Question

Two particles 1 and 2 move with constant velocities $v_1$ and $v_2$. At the initial moment their radius vectors are equal to $r_1$ and $r_2$. How these four vectors must be interrelated for the particles to collide?

Answer 1

In this question the initial position and the velocity of the two particles are given and we know for particle to collide their final position must be same so we will find the final position of both the particles and equate both the equation to find the relation between them.

Complete step by step answer: Given,
The velocity of the particle A$= {v_1}$
The velocity of the particle B$= {v_2}$
The radius vector of the particle A$= {r_1}$
The radius vector of the particle B$= {r_2}$
Now let us consider particle A whose velocity$= {\vec v_1}$
The initial position of the particle ${\left( {{{\vec r}_1}} \right)_i} = {\vec r_1}$
Now since the particle is moving with velocity ${\vec v_1}$ from the initial position ${\vec r_1}$, so its final position after time t will become
${\left( {{{\vec r}_1}} \right)_f} = {\vec r_1} + {\vec v_1}t - - (i)$
Now consider particle B whose velocity$= {\vec v_2}$
The initial position of the particle ${\left( {{{\vec r}_2}} \right)_i} = {\vec r_2}$
Now since the particle is moving with velocity ${\vec v_2}$ from the initial position ${\vec r_2}$, so its final position after time t will become
${\left( {{{\vec r}_2}} \right)_f} = {\vec r_2} + {\vec v_2}t - - (ii)$
Now we know that for the collision of the two particles the position of the two particles must be equal, hence we say the final position of particle A is equal to the final position of particle A, we can write
${\left( {{{\vec r}_1}} \right)_f} = {\left( {{{\vec r}_2}} \right)_f}$
Now substitute the values from equation (i) and (ii)

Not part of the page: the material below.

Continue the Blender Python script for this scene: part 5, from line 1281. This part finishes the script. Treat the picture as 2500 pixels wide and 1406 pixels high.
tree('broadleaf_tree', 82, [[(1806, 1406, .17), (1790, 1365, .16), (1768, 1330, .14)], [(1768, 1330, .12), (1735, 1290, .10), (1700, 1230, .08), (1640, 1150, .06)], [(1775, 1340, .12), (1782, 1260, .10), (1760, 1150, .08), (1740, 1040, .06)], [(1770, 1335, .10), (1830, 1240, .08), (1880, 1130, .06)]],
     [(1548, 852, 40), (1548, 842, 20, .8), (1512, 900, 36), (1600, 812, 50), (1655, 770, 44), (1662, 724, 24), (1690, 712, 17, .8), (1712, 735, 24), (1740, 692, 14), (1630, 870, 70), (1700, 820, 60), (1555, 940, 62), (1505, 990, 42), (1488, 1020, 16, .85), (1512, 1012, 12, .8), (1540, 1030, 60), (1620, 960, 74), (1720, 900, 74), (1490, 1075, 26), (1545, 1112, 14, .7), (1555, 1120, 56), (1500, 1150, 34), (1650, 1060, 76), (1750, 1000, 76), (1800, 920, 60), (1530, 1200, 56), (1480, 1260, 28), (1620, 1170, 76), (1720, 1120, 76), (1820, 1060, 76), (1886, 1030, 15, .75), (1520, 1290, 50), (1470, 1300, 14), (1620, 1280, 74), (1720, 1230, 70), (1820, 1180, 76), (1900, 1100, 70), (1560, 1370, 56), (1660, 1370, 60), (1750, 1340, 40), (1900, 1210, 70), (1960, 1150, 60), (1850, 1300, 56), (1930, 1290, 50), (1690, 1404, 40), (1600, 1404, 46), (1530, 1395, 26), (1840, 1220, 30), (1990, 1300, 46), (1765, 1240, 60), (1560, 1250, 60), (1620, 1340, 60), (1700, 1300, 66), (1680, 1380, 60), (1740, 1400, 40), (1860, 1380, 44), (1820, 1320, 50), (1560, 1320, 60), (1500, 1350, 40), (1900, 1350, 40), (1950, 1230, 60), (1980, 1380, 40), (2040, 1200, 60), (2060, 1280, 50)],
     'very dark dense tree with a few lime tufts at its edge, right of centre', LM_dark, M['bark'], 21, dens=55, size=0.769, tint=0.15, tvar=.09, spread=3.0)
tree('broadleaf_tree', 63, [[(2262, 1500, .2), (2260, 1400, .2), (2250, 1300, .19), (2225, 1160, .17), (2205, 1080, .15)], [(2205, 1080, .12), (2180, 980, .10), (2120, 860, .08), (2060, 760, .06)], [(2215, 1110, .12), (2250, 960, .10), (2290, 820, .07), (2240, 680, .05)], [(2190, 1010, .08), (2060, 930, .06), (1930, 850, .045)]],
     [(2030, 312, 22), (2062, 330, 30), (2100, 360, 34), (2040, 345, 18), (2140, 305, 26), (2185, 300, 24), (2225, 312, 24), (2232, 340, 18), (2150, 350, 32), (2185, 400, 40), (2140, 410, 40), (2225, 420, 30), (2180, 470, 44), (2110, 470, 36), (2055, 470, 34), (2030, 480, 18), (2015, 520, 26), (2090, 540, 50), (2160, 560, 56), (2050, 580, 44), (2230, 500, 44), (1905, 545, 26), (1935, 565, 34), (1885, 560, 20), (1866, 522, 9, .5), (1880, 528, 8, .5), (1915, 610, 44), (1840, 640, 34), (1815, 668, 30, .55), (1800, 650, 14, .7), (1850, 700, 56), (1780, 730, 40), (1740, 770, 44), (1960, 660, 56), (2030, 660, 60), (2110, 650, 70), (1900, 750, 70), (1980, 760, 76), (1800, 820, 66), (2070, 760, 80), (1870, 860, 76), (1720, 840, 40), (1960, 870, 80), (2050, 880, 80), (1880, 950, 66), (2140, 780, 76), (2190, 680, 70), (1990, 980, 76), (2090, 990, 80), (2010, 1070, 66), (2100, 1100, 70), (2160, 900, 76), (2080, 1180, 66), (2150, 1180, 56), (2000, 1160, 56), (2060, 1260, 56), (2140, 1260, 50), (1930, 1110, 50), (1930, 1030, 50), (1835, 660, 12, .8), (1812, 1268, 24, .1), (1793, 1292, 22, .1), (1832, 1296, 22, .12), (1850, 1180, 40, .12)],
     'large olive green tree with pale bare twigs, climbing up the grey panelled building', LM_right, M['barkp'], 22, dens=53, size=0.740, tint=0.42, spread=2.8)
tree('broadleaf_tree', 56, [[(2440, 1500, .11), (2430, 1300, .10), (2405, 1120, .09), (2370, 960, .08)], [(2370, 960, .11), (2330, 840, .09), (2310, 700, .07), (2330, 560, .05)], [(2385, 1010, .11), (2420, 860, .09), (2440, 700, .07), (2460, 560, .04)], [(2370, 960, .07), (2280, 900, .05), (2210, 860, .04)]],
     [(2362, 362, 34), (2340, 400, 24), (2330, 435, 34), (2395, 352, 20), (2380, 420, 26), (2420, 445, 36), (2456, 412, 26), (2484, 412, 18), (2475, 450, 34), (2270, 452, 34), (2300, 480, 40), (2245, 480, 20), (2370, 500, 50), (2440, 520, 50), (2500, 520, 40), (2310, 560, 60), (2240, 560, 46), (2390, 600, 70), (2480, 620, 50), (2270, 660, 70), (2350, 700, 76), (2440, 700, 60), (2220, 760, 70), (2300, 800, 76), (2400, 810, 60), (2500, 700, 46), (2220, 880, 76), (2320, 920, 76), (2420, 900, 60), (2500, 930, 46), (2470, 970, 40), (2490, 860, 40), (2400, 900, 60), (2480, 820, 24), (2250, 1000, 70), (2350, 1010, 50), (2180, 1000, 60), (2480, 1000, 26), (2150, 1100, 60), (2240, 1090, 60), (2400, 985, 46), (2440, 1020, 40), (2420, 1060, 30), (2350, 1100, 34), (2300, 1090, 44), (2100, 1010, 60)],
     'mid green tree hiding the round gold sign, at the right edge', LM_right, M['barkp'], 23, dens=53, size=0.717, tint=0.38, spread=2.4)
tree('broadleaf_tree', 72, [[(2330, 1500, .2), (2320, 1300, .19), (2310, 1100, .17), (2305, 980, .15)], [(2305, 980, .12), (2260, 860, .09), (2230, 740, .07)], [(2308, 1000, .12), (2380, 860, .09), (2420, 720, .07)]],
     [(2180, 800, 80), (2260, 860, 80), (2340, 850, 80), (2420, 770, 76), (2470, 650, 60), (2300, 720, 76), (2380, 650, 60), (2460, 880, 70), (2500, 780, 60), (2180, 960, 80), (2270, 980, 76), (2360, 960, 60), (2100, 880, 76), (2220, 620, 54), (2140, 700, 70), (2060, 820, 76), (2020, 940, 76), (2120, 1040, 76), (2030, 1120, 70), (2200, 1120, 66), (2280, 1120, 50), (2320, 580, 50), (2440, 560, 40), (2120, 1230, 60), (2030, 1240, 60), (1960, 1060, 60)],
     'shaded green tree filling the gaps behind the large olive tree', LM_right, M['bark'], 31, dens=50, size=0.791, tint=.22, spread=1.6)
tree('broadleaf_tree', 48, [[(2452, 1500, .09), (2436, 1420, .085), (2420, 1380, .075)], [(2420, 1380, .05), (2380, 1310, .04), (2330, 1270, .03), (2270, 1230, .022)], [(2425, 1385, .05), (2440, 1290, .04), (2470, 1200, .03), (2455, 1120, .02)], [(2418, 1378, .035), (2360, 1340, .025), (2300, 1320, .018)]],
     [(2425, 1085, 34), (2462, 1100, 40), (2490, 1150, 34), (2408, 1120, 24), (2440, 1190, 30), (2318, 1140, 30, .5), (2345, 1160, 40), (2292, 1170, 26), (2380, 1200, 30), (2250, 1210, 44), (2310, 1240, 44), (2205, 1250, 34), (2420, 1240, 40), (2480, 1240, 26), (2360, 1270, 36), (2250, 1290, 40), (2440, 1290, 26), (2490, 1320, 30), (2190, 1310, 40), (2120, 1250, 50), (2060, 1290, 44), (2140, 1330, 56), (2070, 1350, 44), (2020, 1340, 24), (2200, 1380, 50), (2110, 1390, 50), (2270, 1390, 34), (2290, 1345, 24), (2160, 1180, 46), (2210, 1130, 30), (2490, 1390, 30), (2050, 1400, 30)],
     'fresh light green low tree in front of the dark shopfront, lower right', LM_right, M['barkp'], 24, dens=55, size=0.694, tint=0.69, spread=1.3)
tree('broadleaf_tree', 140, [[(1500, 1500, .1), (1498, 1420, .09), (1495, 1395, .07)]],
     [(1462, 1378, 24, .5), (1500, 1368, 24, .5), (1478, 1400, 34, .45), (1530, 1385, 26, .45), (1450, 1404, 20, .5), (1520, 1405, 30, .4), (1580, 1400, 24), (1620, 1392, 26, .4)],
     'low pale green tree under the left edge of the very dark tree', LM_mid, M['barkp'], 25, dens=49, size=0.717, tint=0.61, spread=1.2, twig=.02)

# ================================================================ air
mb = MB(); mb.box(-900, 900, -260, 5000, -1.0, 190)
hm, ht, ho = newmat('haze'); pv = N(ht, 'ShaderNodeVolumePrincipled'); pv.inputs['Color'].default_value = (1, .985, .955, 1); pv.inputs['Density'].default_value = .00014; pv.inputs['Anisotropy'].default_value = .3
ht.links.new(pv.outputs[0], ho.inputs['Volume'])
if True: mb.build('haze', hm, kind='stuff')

$${{\vec r}_1} + {{\vec v}_1}t = {{\vec r}_2} + {{\vec v}_2}t \\\ \Rightarrow {{\vec r}_1} - {{\vec r}_2} = {{\vec v}_2}t - {{\vec v}_1}t \\\ \Rightarrow {{\vec r}_1} - {{\vec r}_2} = t\left( {{{\vec v}_2} - {{\vec v}_1}} \right) - - (iii) \\\$$

We can further write equation (iii) as
$t = \dfrac{{{{\vec r}_1} - {{\vec r}_2}}}{{\left( {{{\vec v}_2} - {{\vec v}_1}} \right)}} - - (iv)$
From equation (iv) we can see $t$ is a scalar quantity hence we can write equation (iv) as
$t = \dfrac{{\left| {{{\vec r}_1} - {{\vec r}_2}} \right|}}{{\left| {{{\vec v}_2} - {{\vec v}_1}} \right|}} - - (v)$
Now substitute the value of $t$ from equation (v) in the equation (iii), we get
${\vec r_1} - {\vec r_2} = \left( {{{\vec v}_2} - {{\vec v}_1}} \right)\left( {\dfrac{{\left| {{{\vec r}_1} - {{\vec r}_2}} \right|}}{{\left| {{{\vec v}_2} - {{\vec v}_1}} \right|}}} \right)$
By further solving this equation we get
$\Rightarrow {\dfrac{{{{\vec r}_1} - \vec r}}{{\left| {{{\vec r}_1} - {{\vec r}_2}} \right|}}_2} = \dfrac{{\left( {{{\vec v}_2} - {{\vec v}_1}} \right)}}{{\left| {{{\vec v}_2} - {{\vec v}_1}} \right|}}$

So the four vectors must be related as-
${\dfrac{{{{\vec r}_1} - \vec r}}{{\left| {{{\vec r}_1} - {{\vec r}_2}} \right|}}_2} = \dfrac{{\left( {{{\vec v}_2} - {{\vec v}_1}} \right)}}{{\left| {{{\vec v}_2} - {{\vec v}_1}} \right|}}$

Note: Students must be careful while substituting the values of the radius vector and velocity vectors as when they collide the energy will be shared between them according to the velocity and size.